Registration Requirements

To register a partnership with ACRA, there are certain documents required. They include:

  • The name approved for the partnership
  • Residential address of the parties and managers involved in the partnership
  • Identification (foreign passport and Singapore Identity Card) of the parties and managers in the partnership
  • Singapore based business address for the partnership
  • The consent to act as Manager
  • Declaration of Non-Disqualification to Act as Manager
  • The registration details of the company, applicable to partners that are registered companies,
  • Declaration of compliance of all parties

The Registration Process

The process of registration of a partnership can usually be completed within 24 hours, provided that all involved partners and authorized representatives endorse the partnership’s online application. However, in unusual circumstances, the process may take up to two months. These circumstances usually surround ACRA referring the application for registration to other government agencies for review.

Partners will usually be notified upon successful completion of the registration via an email. The partnership will also be issued a registration number and partners can obtain soft copies of the business profile online.

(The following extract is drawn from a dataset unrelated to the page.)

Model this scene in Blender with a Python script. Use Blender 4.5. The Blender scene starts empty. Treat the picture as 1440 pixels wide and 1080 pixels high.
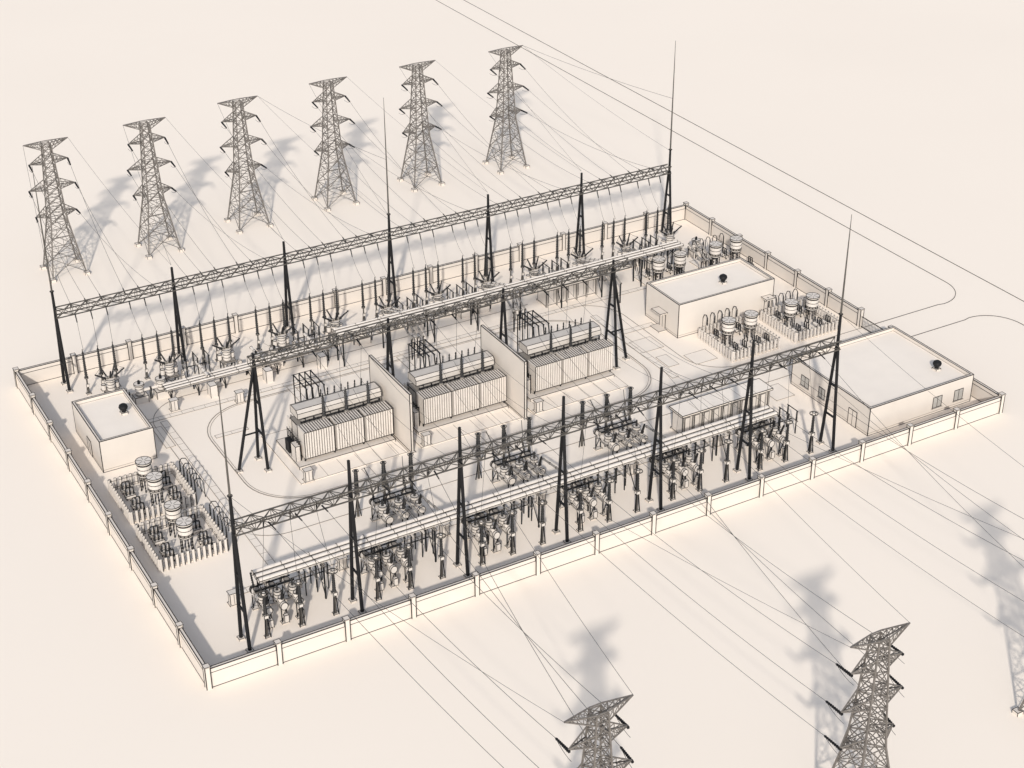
import bpy, math, random
from mathutils import Vector, Matrix
random.seed(7)
sc = bpy.context.scene

# ------------------------------------------------------------------ materials
def mat(name, col, rough=0.85, var=0.05, scale=0.6, metallic=0.0):
    m = bpy.data.materials.new(name); m.use_nodes = True
    nt = m.node_tree; b = nt.nodes["Principled BSDF"]
    tc = nt.nodes.new("ShaderNodeTexCoord")
    nz = nt.nodes.new("ShaderNodeTexNoise"); nz.inputs["Scale"].default_value = scale
    nz.inputs["Detail"].default_value = 6
    nt.links.new(tc.outputs["Object"], nz.inputs["Vector"])
    r = nt.nodes.new("ShaderNodeValToRGB")
    r.color_ramp.elements[0].position = 0.3; r.color_ramp.elements[1].position = 0.7
    r.color_ramp.elements[0].color = [c * (1 - var) for c in col] + [1]
    r.color_ramp.elements[1].color = [min(1, c * (1 + var)) for c in col] + [1]
    nt.links.new(nz.outputs["Fac"], r.inputs["Fac"])
    nt.links.new(r.outputs["Color"], b.inputs["Base Color"])
    b.inputs["Roughness"].default_value = rough
    b.inputs["Metallic"].default_value = metallic
    b.inputs["Specular IOR Level"].default_value = 0.2
    return m
GROUND = mat("cream_ground", (0.86, 0.768, 0.67), 0.95, 0.01, 0.02)
ROAD = mat("cream_road", (0.86, 0.768, 0.67), 0.95, 0.01, 0.05)
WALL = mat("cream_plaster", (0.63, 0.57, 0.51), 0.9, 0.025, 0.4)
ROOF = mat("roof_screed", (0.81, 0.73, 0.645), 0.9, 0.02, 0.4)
PALE = mat("pale_metal", (0.64, 0.585, 0.53), 0.6, 0.05, 1.0)
CASE = mat("casing_paint", (0.54, 0.495, 0.45), 0.6, 0.05, 1.0)
LINE = mat("dark_joint", (0.03, 0.027, 0.025), 0.8, 0.1)
SOFT = mat("kerb_joint", (0.24, 0.21, 0.18), 0.9, 0.1)
BLACK = mat("black_steel", (0.010, 0.010, 0.011), 0.6, 0.1)
STEEL = mat("lattice_steel", (0.15, 0.135, 0.122), 0.7, 0.2, 3)
LATT = mat("gantry_lattice", (0.085, 0.077, 0.068), 0.7, 0.15)
WIRE = mat("conductor", (0.05, 0.047, 0.045), 0.6, 0.1)
PORC = mat("dark_porcelain", (0.022, 0.021, 0.021), 0.4, 0.2)
GREY = mat("grey_metal", (0.27, 0.245, 0.22), 0.6, 0.08)
GLASS = mat("window_glass", (0.40, 0.38, 0.35), 0.15, 0.1)
MATS = [WALL, PALE, LINE, SOFT, BLACK, STEEL, LATT, WIRE, PORC, GREY, ROAD, GLASS, CASE, ROOF]
MI = {m.name: i for i, m in enumerate(MATS)}
LW = 0.085

class B:
    def __init__(s): s.v = []; s.f = []; s.m = []
    def prism(s, p1, p2, r1, r2=None, n=8, m=PALE, cap=True, rot=0.0):
        if r2 is None: r2 = r1
        p1 = Vector(p1); p2 = Vector(p2); d = p2 - p1
        if d.length < 1e-6: return
        d.normalize()
        a = Vector((0, 0, 1)) if abs(d.z) < 0.9 else Vector((1, 0, 0))
        u = d.cross(a).normalized(); w = d.cross(u)
        i0 = len(s.v)
        for p, r in ((p1, r1), (p2, r2)):
            for k in range(n):
                t = rot + 2 * math.pi * k / n
                s.v.append(p + u * (r * math.cos(t)) + w * (r * math.sin(t)))
        mi = MI[m.name]
        for k in range(n):
            k2 = (k + 1) % n
            s.f.append((i0 + k, i0 + k2, i0 + n + k2, i0 + n + k)); s.m.append(mi)
        if cap:
            s.f.append(tuple(i0 + k for k in range(n))[::-1]); s.m.append(mi)
            s.f.append(tuple(i0 + n + k for k in range(n))); s.m.append(mi)
    def bar(s, p1, p2, w=0.1, m=LATT, cap=False):
        s.prism(p1, p2, w * 0.7071, None, 4, m, cap, math.pi / 4)
    def box(s, x0, x1, y0, y1, z0, z1, m=WALL, e=0.0, em=LINE, bottom=False):
        i = len(s.v)
        for z in (z0, z1):
            for x, y in ((x0, y0), (x1, y0), (x1, y1), (x0, y1)): s.v.append(Vector((x, y, z)))
        for f in ((0, 1, 5, 4), (1, 2, 6, 5), (2, 3, 7, 6), (3, 0, 4, 7), (4, 5, 6, 7), (3, 2, 1, 0)):
            s.f.append(tuple(i + k for k in f)); s.m.append(MI[m.name])
        if e > 0:
            c = s.v[i:i + 8]
            for a, b in ((0, 4), (1, 5), (2, 6), (3, 7), (4, 5), (5, 6), (6, 7), (7, 4)): s.bar(c[a], c[b], e, em)
            if bottom:
                for a, b in ((0, 1), (1, 2), (2, 3), (3, 0)): s.bar(c[a], c[b], e, em)
    def ring(s, c, R, r, m=LINE, n=12, axis=(0, 0, 1)):
        ax = Vector(axis).normalized(); a = Vector((0, 0, 1)) if abs(ax.z) < 0.9 else Vector((1, 0, 0))
        u = ax.cross(a).normalized(); w = ax.cross(u); c = Vector(c)
        P = [c + u * (R * math.cos(2 * math.pi * k / n)) + w * (R * math.sin(2 * math.pi * k / n)) for k in range(n)]
        for k in range(n): s.bar(P[k], P[(k + 1) % n], r, m)
    def drum(s, p1, p2, r, m=PALE, n=14, e=0.07, mid=0):
        s.prism(p1, p2, r, r, n, m)
        p1 = Vector(p1); p2 = Vector(p2); ax = p2 - p1
        s.ring(p1, r, e, LINE, n, ax); s.ring(p2, r, e, LINE, n, ax)
        for k in range(mid): s.ring(p1 + ax * ((k + 1) / (mid + 1)), r, e, LINE, n, ax)
    def bush(s, p1, p2, r, n=9, m=PORC):
        p1 = Vector(p1); p2 = Vector(p2); d = p2 - p1
        s.prism(p1, p2, r * 0.62, r * 0.5, 8, m)
        for k in range(n):
            t = (k + 0.5) / n; h = 0.22 / n
            s.prism(p1 + d * (t - h), p1 + d * (t + h), r * (1 - 0.25 * t), r * (1 - 0.25 * t) * 0.75, 8, m)
    def wire(s, p1, p2, sag=0.8, w=0.055, n=14, m=WIRE):
        p1 = Vector(p1); p2 = Vector(p2); P = []
        for k in range(n + 1):
            t = k / n; p = p1.lerp(p2, t); p.z -= 4 * sag * t * (1 - t); P.append(p)
        for k in range(n): s.prism(P[k], P[k + 1], w / 2, None, 4, m, False)
    def poly(s, pts, z, w=0.07, m=SOFT, closed=False):
        P = [Vector((x, y, z)) for x, y in pts]
        for k in range(len(P) - (0 if closed else 1)):
            s.bar(P[k], P[(k + 1) % len(P)], w, m)
    def mesh(s, name):
        me = bpy.data.meshes.new(name); me.from_pydata([tuple(v) for v in s.v], [], s.f)
        for m in MATS: me.materials.append(m)
        me.polygons.foreach_set("material_index", s.m); me.update(); return me
def obj(name, b, loc=(0, 0, 0), parent=None, rz=0.0, sx=1.0):
    me = b if isinstance(b, bpy.types.Mesh) else b.mesh(name)
    o = bpy.data.objects.new(name, me); sc.collection.objects.link(o)
    o.location = loc; o.rotation_euler = (0, 0, rz); o.scale.x = sx
    if parent: o.parent = parent
    return o
def empty(name, loc=(0, 0, 0)):
    o = bpy.data.objects.new(name, None); sc.collection.objects.link(o); o.location = loc; return o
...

Post Registration Compliance

The following are the procedures that must be adhered to by all registered partnerships:

  • All communication materials related to the business such as invoices and letterheads must bear the registration number of the partnership.
  • Any changes made to the partnership’s registration details must be quickly reported to ACRA.
  • Carrying on the partnership after the lapse of its validity or after the registrar cancels the registration counts as an offence.
  • Partnerships are not required to file regular financial statements the ACRA. They are also exempt from annual audits.
  • The partnerships are required to file personal income returns and must relay their revenue and profits to the IRA.
  • Partnerships must keep accounts and records for the duration of five years.